Joel Neto

Ritos de passagem


Rubrica "Pai aos 50", de Joel Neto.

Gostei deles ainda ela estava sozinha, na verdade conversando com outro rapaz, talvez irmão mais novo, talvez amigo gay. Estava com eles uma bicicleta pequenina, o que facilitou o interesse do Artur, mas o que me levou a aproximar-me foi aquela sombra enorme, produzida pelo único plátano frondoso em todo o parque.

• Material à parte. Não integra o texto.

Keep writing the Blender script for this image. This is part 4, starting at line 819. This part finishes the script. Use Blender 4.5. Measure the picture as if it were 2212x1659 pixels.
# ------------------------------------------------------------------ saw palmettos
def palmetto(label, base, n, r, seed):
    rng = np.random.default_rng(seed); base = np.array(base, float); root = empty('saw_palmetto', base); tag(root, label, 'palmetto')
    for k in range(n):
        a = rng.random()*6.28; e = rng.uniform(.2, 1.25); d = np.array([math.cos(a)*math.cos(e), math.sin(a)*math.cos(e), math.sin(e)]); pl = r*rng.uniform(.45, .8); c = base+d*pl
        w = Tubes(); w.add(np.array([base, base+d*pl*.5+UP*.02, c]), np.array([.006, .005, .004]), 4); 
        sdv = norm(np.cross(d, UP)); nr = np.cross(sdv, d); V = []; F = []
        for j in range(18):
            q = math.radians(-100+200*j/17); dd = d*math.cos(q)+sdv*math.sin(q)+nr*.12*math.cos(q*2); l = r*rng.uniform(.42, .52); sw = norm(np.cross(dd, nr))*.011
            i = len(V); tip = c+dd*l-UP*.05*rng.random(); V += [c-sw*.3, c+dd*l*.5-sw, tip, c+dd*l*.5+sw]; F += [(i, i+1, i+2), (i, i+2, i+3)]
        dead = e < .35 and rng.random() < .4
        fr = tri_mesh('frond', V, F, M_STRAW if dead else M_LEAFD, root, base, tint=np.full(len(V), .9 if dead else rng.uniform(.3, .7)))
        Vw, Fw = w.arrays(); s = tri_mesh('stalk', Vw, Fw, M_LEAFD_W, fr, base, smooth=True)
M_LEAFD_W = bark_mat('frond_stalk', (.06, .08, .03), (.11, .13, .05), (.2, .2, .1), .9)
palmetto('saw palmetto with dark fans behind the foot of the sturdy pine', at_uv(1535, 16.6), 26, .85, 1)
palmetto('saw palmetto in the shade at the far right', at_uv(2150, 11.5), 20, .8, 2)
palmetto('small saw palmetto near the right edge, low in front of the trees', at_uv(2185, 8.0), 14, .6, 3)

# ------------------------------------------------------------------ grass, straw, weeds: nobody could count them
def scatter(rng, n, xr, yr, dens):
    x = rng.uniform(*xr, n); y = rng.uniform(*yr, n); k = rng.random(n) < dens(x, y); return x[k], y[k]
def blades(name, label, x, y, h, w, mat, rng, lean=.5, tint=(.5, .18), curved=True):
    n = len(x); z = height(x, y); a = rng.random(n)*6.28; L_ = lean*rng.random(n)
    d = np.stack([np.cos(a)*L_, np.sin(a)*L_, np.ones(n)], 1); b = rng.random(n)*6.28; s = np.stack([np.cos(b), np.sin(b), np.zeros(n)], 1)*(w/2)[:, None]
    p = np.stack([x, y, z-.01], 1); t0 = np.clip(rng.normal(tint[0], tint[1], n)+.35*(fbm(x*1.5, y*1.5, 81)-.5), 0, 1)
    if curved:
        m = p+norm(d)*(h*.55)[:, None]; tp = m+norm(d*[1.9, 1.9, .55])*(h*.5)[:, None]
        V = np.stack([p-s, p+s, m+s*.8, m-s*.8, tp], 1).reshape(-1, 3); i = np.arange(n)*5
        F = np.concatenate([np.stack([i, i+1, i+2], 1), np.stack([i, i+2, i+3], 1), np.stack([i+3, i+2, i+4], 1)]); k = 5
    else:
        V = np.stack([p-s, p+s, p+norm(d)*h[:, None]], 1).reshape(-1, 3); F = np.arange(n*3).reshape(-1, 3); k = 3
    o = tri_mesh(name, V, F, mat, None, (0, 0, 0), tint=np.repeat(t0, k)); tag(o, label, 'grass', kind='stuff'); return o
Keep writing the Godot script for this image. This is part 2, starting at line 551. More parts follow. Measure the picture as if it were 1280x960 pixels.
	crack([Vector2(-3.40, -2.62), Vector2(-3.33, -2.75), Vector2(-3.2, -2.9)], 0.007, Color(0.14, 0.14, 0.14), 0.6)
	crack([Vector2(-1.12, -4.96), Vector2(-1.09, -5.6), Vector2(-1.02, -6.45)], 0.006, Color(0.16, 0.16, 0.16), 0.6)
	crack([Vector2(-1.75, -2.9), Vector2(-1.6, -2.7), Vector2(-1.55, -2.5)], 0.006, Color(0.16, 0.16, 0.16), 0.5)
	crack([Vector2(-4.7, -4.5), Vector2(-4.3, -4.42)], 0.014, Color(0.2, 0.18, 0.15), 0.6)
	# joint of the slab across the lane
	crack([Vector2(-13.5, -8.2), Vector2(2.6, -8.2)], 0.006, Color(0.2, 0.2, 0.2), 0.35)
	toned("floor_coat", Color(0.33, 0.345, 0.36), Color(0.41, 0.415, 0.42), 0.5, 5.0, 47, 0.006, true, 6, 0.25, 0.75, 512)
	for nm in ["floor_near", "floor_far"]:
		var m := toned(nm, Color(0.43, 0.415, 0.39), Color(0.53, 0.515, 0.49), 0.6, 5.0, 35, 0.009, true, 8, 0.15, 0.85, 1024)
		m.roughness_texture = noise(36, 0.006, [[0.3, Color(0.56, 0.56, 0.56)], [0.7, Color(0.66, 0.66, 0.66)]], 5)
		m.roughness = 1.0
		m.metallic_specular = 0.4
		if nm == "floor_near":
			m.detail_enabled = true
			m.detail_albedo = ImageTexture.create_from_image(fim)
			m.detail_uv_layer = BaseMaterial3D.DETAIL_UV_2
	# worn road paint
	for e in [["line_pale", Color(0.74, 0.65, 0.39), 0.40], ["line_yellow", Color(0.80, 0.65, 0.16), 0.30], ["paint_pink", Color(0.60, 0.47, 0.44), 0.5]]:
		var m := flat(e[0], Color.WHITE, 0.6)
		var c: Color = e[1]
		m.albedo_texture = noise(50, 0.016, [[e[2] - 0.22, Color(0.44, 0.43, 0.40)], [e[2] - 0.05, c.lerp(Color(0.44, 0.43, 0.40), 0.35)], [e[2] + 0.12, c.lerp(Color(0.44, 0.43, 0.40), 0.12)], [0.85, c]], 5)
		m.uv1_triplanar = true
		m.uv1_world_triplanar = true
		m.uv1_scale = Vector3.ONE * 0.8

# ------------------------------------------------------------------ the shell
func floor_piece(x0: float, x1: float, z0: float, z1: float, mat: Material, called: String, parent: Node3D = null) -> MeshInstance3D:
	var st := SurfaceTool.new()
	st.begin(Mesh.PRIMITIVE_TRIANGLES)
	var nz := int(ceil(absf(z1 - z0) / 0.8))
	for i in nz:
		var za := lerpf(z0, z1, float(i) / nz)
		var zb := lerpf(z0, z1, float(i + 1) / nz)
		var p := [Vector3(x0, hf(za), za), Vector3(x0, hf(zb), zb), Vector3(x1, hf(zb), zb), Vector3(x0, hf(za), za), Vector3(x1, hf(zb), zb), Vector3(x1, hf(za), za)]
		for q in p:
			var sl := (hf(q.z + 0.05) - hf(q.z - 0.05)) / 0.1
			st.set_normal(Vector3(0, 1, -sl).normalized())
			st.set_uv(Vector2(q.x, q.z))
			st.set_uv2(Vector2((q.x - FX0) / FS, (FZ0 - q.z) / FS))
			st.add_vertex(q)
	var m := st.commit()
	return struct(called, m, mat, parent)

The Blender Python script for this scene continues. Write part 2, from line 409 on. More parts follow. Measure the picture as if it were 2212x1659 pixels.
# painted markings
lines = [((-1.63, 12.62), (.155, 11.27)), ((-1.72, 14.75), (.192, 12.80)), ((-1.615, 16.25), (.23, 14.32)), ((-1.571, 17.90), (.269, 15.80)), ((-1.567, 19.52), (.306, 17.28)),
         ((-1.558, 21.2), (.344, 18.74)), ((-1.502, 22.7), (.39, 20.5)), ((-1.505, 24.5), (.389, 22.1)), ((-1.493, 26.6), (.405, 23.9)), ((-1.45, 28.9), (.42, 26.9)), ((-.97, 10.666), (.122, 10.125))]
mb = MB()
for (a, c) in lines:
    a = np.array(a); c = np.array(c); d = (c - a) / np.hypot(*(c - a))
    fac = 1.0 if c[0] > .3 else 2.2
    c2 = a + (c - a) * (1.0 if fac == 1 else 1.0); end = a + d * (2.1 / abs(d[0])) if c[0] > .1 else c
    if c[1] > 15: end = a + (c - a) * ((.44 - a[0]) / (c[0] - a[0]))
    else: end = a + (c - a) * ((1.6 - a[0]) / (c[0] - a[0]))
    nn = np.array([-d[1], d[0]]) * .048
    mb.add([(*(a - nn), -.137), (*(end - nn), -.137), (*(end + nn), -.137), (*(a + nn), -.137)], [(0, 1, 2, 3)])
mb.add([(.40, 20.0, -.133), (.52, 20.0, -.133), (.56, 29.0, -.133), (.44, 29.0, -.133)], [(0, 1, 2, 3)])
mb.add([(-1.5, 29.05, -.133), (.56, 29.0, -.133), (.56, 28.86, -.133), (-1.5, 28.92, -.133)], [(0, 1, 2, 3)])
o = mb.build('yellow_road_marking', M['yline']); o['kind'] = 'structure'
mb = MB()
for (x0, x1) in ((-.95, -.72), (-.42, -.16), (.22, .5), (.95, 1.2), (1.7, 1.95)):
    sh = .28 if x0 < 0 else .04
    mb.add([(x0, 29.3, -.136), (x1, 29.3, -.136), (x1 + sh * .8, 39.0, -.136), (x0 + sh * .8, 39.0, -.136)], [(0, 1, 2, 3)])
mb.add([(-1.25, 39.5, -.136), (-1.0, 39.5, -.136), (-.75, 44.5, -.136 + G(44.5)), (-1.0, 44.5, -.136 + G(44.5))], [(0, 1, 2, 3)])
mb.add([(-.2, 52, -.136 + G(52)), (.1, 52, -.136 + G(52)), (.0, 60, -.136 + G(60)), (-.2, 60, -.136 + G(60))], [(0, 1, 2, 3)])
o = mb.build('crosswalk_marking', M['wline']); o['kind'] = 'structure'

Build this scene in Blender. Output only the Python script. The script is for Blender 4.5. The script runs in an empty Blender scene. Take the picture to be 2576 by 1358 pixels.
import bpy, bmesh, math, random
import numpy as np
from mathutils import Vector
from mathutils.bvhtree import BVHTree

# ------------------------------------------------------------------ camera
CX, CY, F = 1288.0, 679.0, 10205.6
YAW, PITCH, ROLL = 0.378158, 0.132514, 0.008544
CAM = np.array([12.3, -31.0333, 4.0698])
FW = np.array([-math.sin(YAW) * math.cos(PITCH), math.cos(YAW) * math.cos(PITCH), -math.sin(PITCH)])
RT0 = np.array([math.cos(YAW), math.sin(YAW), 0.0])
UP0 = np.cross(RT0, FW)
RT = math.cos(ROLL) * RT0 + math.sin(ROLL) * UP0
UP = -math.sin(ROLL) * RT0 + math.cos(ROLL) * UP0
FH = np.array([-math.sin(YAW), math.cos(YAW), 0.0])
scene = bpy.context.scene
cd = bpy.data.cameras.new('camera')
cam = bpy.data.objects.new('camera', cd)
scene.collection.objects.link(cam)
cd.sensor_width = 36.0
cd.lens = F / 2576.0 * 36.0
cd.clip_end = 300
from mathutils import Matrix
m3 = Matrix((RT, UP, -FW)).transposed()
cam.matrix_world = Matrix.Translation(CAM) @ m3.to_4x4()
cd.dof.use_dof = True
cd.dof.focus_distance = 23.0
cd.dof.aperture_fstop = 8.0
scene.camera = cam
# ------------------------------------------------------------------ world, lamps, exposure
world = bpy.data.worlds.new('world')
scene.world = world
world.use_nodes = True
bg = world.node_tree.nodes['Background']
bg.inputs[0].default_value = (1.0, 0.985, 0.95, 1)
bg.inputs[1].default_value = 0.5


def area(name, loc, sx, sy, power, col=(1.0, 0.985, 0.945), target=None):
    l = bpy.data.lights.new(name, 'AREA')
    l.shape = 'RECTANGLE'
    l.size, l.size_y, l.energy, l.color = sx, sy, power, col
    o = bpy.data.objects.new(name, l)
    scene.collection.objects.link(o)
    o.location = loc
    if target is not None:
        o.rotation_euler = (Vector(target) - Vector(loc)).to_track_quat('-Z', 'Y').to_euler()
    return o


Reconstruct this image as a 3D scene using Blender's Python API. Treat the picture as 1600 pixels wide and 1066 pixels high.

(Os dermatologistas já me avisaram: temos o mesmo tipo de pele, no caso dele como no meu os escaldões apanhados até aos 16 anos podem ser cruciais. De forma que o besunto como um doido, sempre que saímos de casa, porque desta vez já sabemos, benditos sejam a ciência e o esclarecimento.)

Portanto, tinham-se apoderado daquela sombra invejável, os pais do Bernardo. Mas, entretanto – percebi logo -, não eram competitivos. Justifiquei-me estupidamente por o Artur ainda não chutar a bola, persistindo em pegar-lhe com as mãos – ela disse que o filho fazia a mesma coisa, inclusive já mais velho do que o Artur era agora, até que um dia, sem explicação, a pontapeara. Tornei a justificar-me por o meu filho não desmobilizar nas atenções à bicicleta do filho deles, “encomendámos uma parecida há umas semanas, mas só chega dia 14” – ele pôs-se a jogar com os dois dentro daquela jaula pavimentada que eles adoram e, quando sentiu que o filho estava mesmo cansado, convenceu-o a emprestar a bicicleta ao meu, “O Artur precisa de treinar, Bernardo, um dia também hás-de andar na dele.”

Tenho conhecido bastos jovens pais, nos últimos tempos, e muitos são tão pouco competitivos como estes. Mas uma pessoa está sempre a fazer um esforço para se educar, pelo que tende a concentrar-se nos piores exemplos, e alguns parecem não só mais competitivos, mas mais conservadores e bastante menos cúmplices do que estes. Apeteceu-me ser amigo deles, e o pequeno Bernardo, naquele misto de sentido de dever e de pânico – “Mas para onde é que ele leva a minha bicicleta, pai? pai?!” – só reforçava esse impulso.

Já era um menino, não um bebé – reflecti -, embora fosse tão pouco mais velho do que o Artur que os dois não tardavam a ser da mesma idade.

De modo que ali estivemos, o Bernardo a jogar com o pai dentro da jaula, o Artur andando na bicicleta do Bernardo comigo, a mãe aplaudindo ora um, ora outro. Até que eu consegui finalmente arrancar o Artur da bicicleta, relutante. Então, ele pôs-se a espernear, pedindo para que eu deixasse entrar na jaula também. E, ao chegar junto do Bernardo e do pai, a primeira coisa que fez foi pontapear a bola, para minha infinita comoção: agora o meu filho também já é um menino, não um bebé.